The Problem with Traditional L1 and L2 Scalability
Recent months have witnessed significant progress in L1 expansion capabilities. With anticipated Gas limits expected to increase substantially by mid-2026, the original scaling narrative that positioned L2 as Ethereum’s essential sharding layer no longer holds strategic merit. L2 Phase 2 development has progressed more slowly than anticipated, meanwhile L1 capabilities continue to strengthen—a divergence that undermines the original design rationale. The technological premise upon which L2 existed is no longer applicable in this new context.
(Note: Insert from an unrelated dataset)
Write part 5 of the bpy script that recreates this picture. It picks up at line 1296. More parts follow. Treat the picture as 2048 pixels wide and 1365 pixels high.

Reimagining L2’s Purpose: Beyond Simple Scaling
Rather than competing on pure scalability, Buterin emphasizes that Layer 2 networks must identify differentiated value propositions. These include specialized privacy mechanisms, application-specific efficiency optimizations, extreme throughput for niche use cases, non-financial protocol architectures, ultra-low latency systems, and integrated oracle solutions. For networks handling ETH or other native Ethereum assets, achieving at least Phase 1 status becomes essential, ensuring maximum compatibility with the base layer. This multi-dimensional approach replaces the narrow “scaling solution” framing with a more nuanced ecosystem strategy.
Technical Innovation: Native Rollup Precompiles
A particularly promising direction involves native Rollup precompiles, especially following breakthroughs in ZK-EVM proving systems capable of L1 scaling. These precompiles enable EVM verification without requiring security councils, fundamentally changing how L2s interact with Ethereum. The technical challenge lies in architecting precompiles that can verify heterogeneous L2 content—environments combining EVM components with alternative execution layers. Successfully solving this problem enables trustless, synchronous composability between L2s and L1, eliminating intermediaries and asynchronous delays that have historically complicated multi-layer interactions.
Toward Seamless Interoperability and Composability
The long-term vision centers on establishing robust, verification-based interoperability frameworks. Rather than relying on bridges and security councils, direct cryptographic proofs enable L2s to compose with Ethereum and each other. This architectural shift makes the entire ecosystem more resilient, efficient, and capable of supporting complex cross-layer applications. As L2 strategies mature beyond the “branded sharding” model that is no longer applicable, these technical innovations position Ethereum’s multi-layer ecosystem for sustainable expansion and increasingly sophisticated use cases.